Famously, the city of Sacramento was a featured story in a 2002 issue of Time magazine with this spiffy title: "Sacramento: Where Everyone's a Minority."  But, certainly, things were not then and are not now unmitigatedly perfect. Per always, there's some ugliness and rivalries and claims (relating to realities) of institutional racism here and there.

The Sept. 2, 2002, article told us, "… while Sacramento approaches an ideal for integration, it certainly isn't paradise. Beneath the multicolored surface, the city's 407,018 inhabitants vacillate between racial harmony and ethnic tension."

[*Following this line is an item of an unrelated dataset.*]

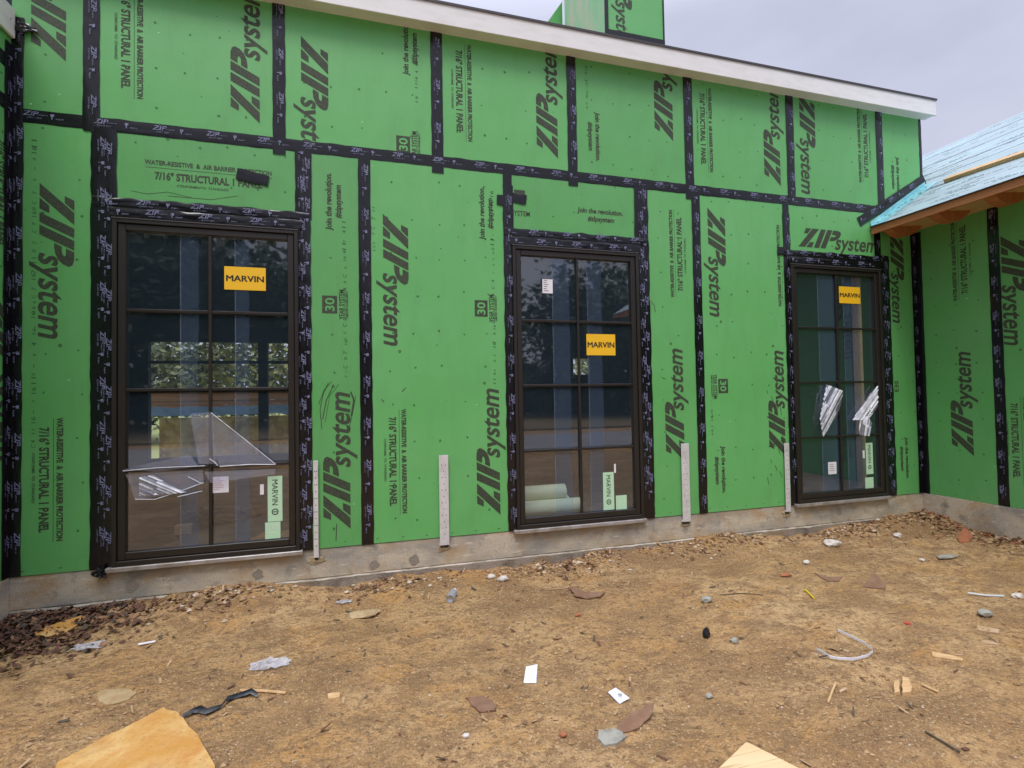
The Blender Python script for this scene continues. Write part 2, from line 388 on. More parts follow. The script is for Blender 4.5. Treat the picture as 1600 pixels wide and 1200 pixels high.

New news, but from an older source, is a map of Sacramento's diversity.  It's based on the 2000 census, but it does show — as compared to maps of other metropolises — that Sacramentans of different ethnicities are mixed in together.  Red dots stand for 25 white people; blue dots stand for 25 black people; green dots for 25 people of other ethnicities.

You can click on the map posted here, and switch to higher or lower resolution.

The maps of Sacramento and 39 other major American metropolitan areas were made by a fellow named Eric Fischer.  They are posted to an article about it all in the current issue of Utne magazine.